Des milliers de Tunisiens sont sortis une énième fois vendredi pour réclamer des comptes à leur gouvernement quant au sort de leurs compatriotes engloutis par la mer au cours d'une traversée clandestine vers l'Europe. Aucune réponse ne pourrait leur être donnée et la réclamation s'évaporera dans un ciel tunisien narquois grimaçant face à un peuple sur le dos duquel tous les malheurs sont tombés.
Le chômage galopant, des stations d'essence en panne sèche, les commerces dégarnis et les produits de première nécessité disparus des étals offrent une piteuse image d'une Tunisie avec une désespérance dans l'air qui s'élargit et qui n'en finit plus. Cerise pourrie sur un gâteau moisi, les hôtels et les palaces, ressources nourrissantes d'hier, ont adopté des mines rabougries.

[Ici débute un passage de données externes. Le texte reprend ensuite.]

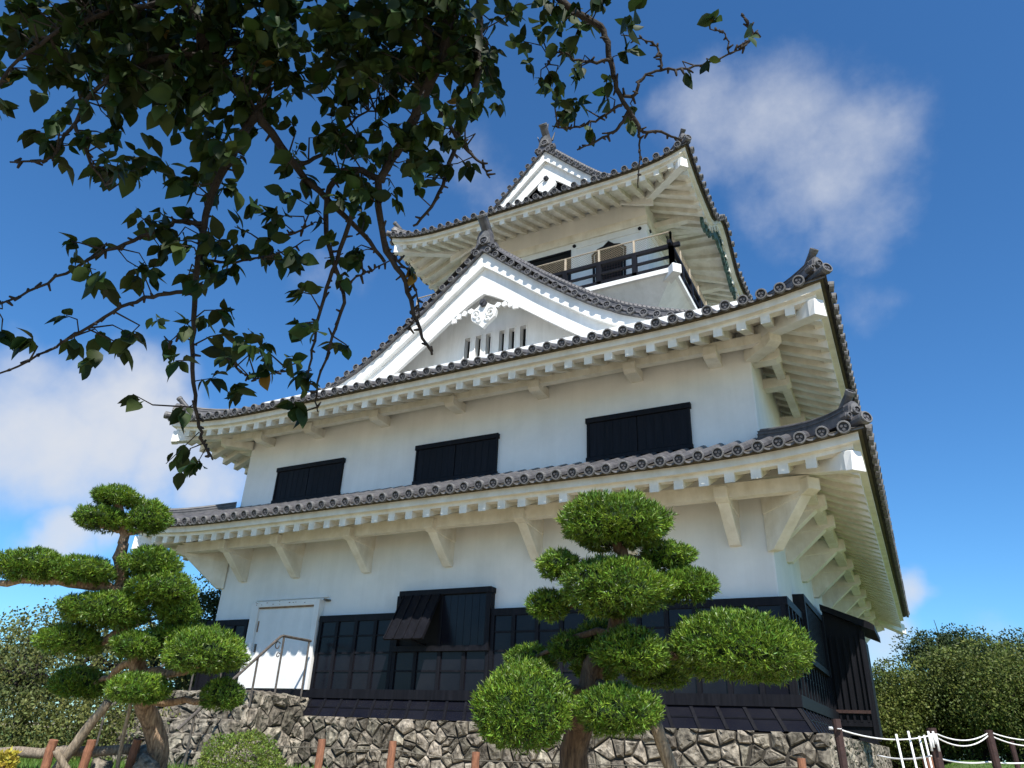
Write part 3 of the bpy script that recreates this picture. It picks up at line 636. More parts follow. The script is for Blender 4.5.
def rail_side(p, q):
    p, q = V3(*p), V3(*q); t = unit(q-p); nrm = V3(t[1], -t[0], 0); ln = np.linalg.norm(q-p)
    for (z0, z1, wd, nm, ext) in ((BZ+.02, BZ+.14, .075, 'rail_base', 0), (BZ+.42, BZ+.50, .035, 'middle_rail', 0), (BZ+.80, BZ+.92, .06, 'top_rail', .28)):
        m = MB(); a, b = p-t*ext+V3(0, 0, z0), q+t*ext+V3(0, 0, z0); h = V3(0, 0, z1-z0); m.hexa([a-nrm*wd, b-nrm*wd, b+nrm*wd, a+nrm*wd]+[x+h for x in (a-nrm*wd, b-nrm*wd, b+nrm*wd, a+nrm*wd)]); m.build(nm, M['black'], fl)
    n = max(2, round(ln/1.18))
    for i in range(n+1):
        c = p+t*ln*i/n; m = MB(); m.box(c[0]-.075, c[0]+.075, c[1]-.075, c[1]+.075, BZ, BZ+(.97 if i in (0, n) else .80)); m.build('rail_post', M['black'], fl)
        m = MB(); c2 = c-nrm*0+V3(0, 0, 0); m.box(c2[0]-.03, c2[0]+.03, c2[1]-.03, c2[1]+.03, BZ+.92, BZ+1.42); m.build('net_post', M['rail_wood'], fl)
    m = MB(); m.tube([p+V3(0, 0, BZ+1.42), q+V3(0, 0, BZ+1.42)], .022, 6); m.build('guard_wire', M['rail_wood'], fl)
    m = MB(); st = .085; k = int(ln/st)
    for i in range(-6, k):
        for s in (1, -1):
            a0 = i*st if s > 0 else i*st+.5; a1 = a0+s*.5; z0, z1 = BZ+.92, BZ+1.42
            if min(a0, a1) < 0 or max(a0, a1) > ln: continue
            m.tube([p+t*a0+V3(0, 0, z0), p+t*a1+V3(0, 0, z1)], .0045, 3, cap=False)
    m.build('net', M['net'], fl)
rail_side((BX0+ins, BY0+ins, 0), (BX1-ins, BY0+ins, 0)); rail_side((BX1-ins, BY0+ins, 0), (BX1-ins, BY1-ins, 0))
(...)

Pour les centaines de disparus en mer, il est évident que le gouvernement tunisien ne peut avoir une réponse de la part de la Méditerranée sur un drame humain dont personne ne fournit une juste explication. Les dégâts incommensurables de la pandémie ont mis sur les genoux les pays aux faibles ressources dont la Tunisie fait partie et ont approfondi une crise mondiale pour qu'une multitude d'Etats n'aient plus comme unique remède que de vendre leurs âmes. L'enseigne du désespoir est accrochée sur le fronton de toute l'humanité et la douce Tunisie n'a certainement pas encore tout vu et tout vécu. D'autres nations qui croyaient tout détenir se rendent compte aujourd'hui effarées qu'elles ne disposent pas de l'essentiel et qu'elles se trouvent dans l'obligation de rabaisser leurs caquets.
Les manifestants tunisiens sortis protester dans la rue sont conscients qu'aucune réponse ne leur sera fournie et qu'ils ne reverront plus leurs proches disparus. Leur colère mêlée à leur désespoir serait à identifier en un élan vers un deuil forcé et leurs marches désappointées en organisation avancée d'un enterrement désespéré. Le plus significatif est que leurs sorties spontanées et répétées sont une forme d'exorcisme contre les malheurs qu'ils vivent en sachant que le plus grand mal reste à venir.